Listed entries:
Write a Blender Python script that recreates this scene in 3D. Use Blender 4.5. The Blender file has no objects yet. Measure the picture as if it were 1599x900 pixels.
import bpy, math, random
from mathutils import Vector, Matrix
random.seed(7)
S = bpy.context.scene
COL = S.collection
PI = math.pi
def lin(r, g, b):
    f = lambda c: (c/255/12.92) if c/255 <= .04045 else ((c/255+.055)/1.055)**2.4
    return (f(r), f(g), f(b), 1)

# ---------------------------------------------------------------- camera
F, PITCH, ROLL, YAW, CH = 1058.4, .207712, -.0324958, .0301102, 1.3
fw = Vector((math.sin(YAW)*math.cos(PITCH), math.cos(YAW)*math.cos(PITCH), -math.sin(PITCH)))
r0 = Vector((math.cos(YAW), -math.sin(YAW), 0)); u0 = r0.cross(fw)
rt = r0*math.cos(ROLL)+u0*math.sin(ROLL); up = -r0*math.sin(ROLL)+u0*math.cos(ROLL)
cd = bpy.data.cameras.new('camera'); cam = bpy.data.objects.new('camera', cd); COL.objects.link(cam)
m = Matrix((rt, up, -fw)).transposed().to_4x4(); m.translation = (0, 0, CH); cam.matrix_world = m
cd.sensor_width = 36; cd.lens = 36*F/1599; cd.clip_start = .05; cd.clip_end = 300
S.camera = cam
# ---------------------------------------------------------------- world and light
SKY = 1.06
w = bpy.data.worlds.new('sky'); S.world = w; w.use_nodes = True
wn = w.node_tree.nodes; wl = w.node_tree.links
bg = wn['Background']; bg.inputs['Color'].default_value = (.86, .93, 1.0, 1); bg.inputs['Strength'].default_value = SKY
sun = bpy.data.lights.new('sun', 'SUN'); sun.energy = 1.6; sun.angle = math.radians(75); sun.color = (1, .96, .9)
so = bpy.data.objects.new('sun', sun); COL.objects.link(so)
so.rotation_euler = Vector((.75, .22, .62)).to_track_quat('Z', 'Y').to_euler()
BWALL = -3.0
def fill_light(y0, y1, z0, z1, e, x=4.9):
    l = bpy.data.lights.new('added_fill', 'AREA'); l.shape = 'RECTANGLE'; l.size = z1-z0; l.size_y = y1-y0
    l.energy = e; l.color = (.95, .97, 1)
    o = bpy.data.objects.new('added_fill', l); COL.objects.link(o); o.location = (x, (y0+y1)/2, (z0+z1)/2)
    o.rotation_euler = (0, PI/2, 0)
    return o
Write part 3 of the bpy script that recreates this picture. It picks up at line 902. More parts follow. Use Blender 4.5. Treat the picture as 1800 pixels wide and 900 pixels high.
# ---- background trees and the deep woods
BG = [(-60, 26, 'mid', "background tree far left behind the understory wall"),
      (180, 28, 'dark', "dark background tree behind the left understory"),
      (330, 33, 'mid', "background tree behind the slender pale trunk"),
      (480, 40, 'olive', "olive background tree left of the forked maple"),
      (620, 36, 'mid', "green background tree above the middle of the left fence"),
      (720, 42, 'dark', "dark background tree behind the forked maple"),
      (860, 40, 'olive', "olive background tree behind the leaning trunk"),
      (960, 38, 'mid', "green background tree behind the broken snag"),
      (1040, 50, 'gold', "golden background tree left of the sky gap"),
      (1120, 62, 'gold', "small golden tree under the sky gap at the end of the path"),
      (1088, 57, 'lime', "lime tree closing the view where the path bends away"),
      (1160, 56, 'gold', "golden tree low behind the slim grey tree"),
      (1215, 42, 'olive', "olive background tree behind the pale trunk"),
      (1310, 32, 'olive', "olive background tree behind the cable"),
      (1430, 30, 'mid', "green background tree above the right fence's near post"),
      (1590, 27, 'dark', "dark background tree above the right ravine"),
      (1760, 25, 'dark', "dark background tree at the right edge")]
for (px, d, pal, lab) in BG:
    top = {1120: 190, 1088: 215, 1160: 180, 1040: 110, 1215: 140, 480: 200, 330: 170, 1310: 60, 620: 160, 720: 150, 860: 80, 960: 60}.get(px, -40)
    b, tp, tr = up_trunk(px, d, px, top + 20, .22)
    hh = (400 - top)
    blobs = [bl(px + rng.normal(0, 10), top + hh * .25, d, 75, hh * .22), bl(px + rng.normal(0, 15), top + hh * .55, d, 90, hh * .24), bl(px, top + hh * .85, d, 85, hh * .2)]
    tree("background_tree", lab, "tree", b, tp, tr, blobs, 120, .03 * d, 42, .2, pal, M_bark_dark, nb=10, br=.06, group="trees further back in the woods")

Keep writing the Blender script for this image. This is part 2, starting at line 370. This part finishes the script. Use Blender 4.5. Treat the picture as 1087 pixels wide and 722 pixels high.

Problem to solve: Copy every line of the records above, starting with the first, up to and including the line containing "return (f(r), f(g), f(b), 1)".

The completed task:
Write a Blender Python script that recreates this scene in 3D. Use Blender 4.5. The Blender file has no objects yet. Measure the picture as if it were 1599x900 pixels.
import bpy, math, random
from mathutils import Vector, Matrix
random.seed(7)
S = bpy.context.scene
COL = S.collection
PI = math.pi
def lin(r, g, b):
    f = lambda c: (c/255/12.92) if c/255 <= .04045 else ((c/255+.055)/1.055)**2.4
    return (f(r), f(g), f(b), 1)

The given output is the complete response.